Pandey’s approach to AI goes deeper than just integration. He believes that it could be a fundamental force of change, saying “You don’t integrate oxygen and water into your body. We have to look at AI like that - it’s pervasive. If you try to integrate it, it becomes a bolt-on. We’re going against incumbents - 20 to 30 year old SaaS companies who are trying to bolt-on AI. AI native companies look at everything from the perspective of AI and they have a blank canvas to work with”.

In his opinion, AI’s journey will be to crawl, walk and run. In the future, he looks forward to advancements in search, answers and reasoning in the sector.

History, harmony and humility: Life outside DevRev

Pandey’s focus outside of work is his family. Be it travel, food or hobbies, the family enjoys a variety of interests together. He spoke about their love for Japanese culture, expressing admiration for Japan’s design thinking and the virtues of humility and harmony woven deep into their customs and etiquette. Of his three children, his older son is already learning Japanese, while the younger ones - twins - will begin soon.

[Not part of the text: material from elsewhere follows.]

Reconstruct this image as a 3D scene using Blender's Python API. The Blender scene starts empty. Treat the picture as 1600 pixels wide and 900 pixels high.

Pandey is also a cricket enthusiast and a history buff. While he no longer plays cricket, he continues to watch the matches and create highlights of the Indian Premier League. He also reads extensively about historical events and empires, and curates articles and videos, not just in his memory but on Apple as well. As he looks forward to a future where he hopes to live long to see his grandchildren married, he reflects on the past as well, saying “history doesn't repeat, but it rhymes”. As problems continue to evolve, so too will solutions. Just as humans have learned to reason, reconsider and accept their worth, so too will AI systems learn to understand anthropomorphic keywords for better answers, backtrack in the event of a wrong answer and self-validate to find the best solution.